Four years after the January 6 Capitol riot shocked the US and the world, former and President-elect Donald Trump is preparing for his return to the White House.
More than 1,580 rioters have been criminally indicted since January 6, 2021, when an angry mob of Trump supporters stormed the US Capitol building in an attempt to stop Congress from certifying the election for Joe Biden.
Trump was indicted for inciting an insurrection, but the court proceedings were dropped after he won the November 2024 election. Over 900 insurrectionists have been sentenced and more than half of them have been sent to prison since.
But Trump has vowed to pardon at least some of them shortly after he is sworn in as the country’s 47th president on Inauguration Day on January 20. As the nation remains divided on January 6, here is what has happened to some of the key figures from that unprecedented day:
Jacob Chansley, nicknamed ‘QAnon Shaman’ for donning a horned fur headdress and carrying an American flag and painting his face to match it, became a face of the Capitol riot.
Chansley was one of the first 30 insurrectionists to break into the Capitol Building.
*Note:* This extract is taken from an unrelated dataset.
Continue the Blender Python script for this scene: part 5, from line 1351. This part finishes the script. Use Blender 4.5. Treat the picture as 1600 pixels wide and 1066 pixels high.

He snapped photos of himself on the Senate chamber dais and called then-Vice President Mike Pence a ‘traitor’. He was arrested several days after the riot and indicted on six charges.
The believer in conspiracy theories including QAnon reached a deal and pleaded guilty to one count of obstruction in November 2021. He received one of the longest sentences – 41 months in prison.
However in March 2023, he was released from federal prison and taken to a reentry center due to his good behavior behind bars, according to his lawyer Albert Watkins.
‘Mr Chansley can now move forward with his life,’ Watkins said at the time.
Chansley was freed from a halfway house in May 2023 and officially released from custody. He was ‘appropriately free to continue in his peaceful quest to heal’, Watkins said.
Far-right extremist group Oath Keepers’ founder Stewart Rhodes was sentenced in May 2023 to 18 years in prison for orchestrating the Capitol riot. He was the first indivdual to be convicted of seditious conspiracy around the insurrection and it was the longest sentence at the time.
The judge decided that Rhodes’ actions constituted terrorism, which was another first in an insurrection case.
‘You are smart, you are charismatic and compelling and frankly that’s what makes you dangerous,’ US District Judge Amit Mehta told Rhodes.
‘The moment you are released, whenever that may be, you will be ready to take up arms against your government.’
Last month, Mehta brought up Rhodes, who is serving his term, while sentencing another Oath Keepers member who pleaded guilty to seditious conspiracy.
‘The notion that Stewart Rhodes could be absolved of his actions is frightening and ought to be frightening to anyone who cares about democracy in this country,’ the judge said.
Kelly Meggs, the leader of the Florida chapter of the Oath Keepers, was sentenced for seditious conspiracy among other charges on the same day as the group’s founder Rhodes in May 2023. Meggs received a lighter sentence of 12 years in prison as well as three years of supervised release.
Meggs and other Oath Keepers members and affiliates proceeded in a ‘stack’ formation into the Capitol Building as Rhodes coordinated the mob from the outside, according to prosecutors.
After his sentencing, Meggs was blamed by his own wife, Connie Meggs who herself was sentenced to 15 months in prison for her role in the milita’s conspiracy to obstruct Congress.
‘I was trusting my husband to keep us safe,’ Connie told Judge Mehta during her sentencing hearing in August 2023, according to WUSA9. ‘He’s put our whole family through hell.’
Kelly’s wife also called his influence on her and others ‘poisonous’.
Timothy Hale-Cusanelli, an Army reservist from New Jersey, was one of the first insurrectionists to breach the Capitol Building. He commanded fellow rioters to ‘advance’ on the Capitol and continued to direct them once inside, according to the US Attorney’s Office for the District of Columbia.
During his Capitol riot criminal proceedings, Hale-Cusanelli was described by federal prosecutors as a ‘Nazi sympathizer’ and ‘white supremacist’ who told coworkers at a naval weapons that ‘Hitler should have finished the job’.
Hale-Cusanelli was sentenced in September 2022 to four years in prison for felony and misdemeanor charges. During the hearing, he apologized to Capitol Police and Congress and said his ‘behavior that day was unacceptable’ and that he disgraced his country and uniform.
He managed to secure release from custody in December 2023, per the Bureau of Prisons.
Last summer, Hale-Cusanelli spoke at two events at Trump’s golf club in Bedminster, New Jersey. He addressed a Patriot Freedom Project fundraiser in June and was given an award for promoting God, family and country’ in August.
The Trump campaign at the time seemed to distance itself from Hale-Cusanelli, with one official telling NPR that Trump is ‘not even aware of this individual’.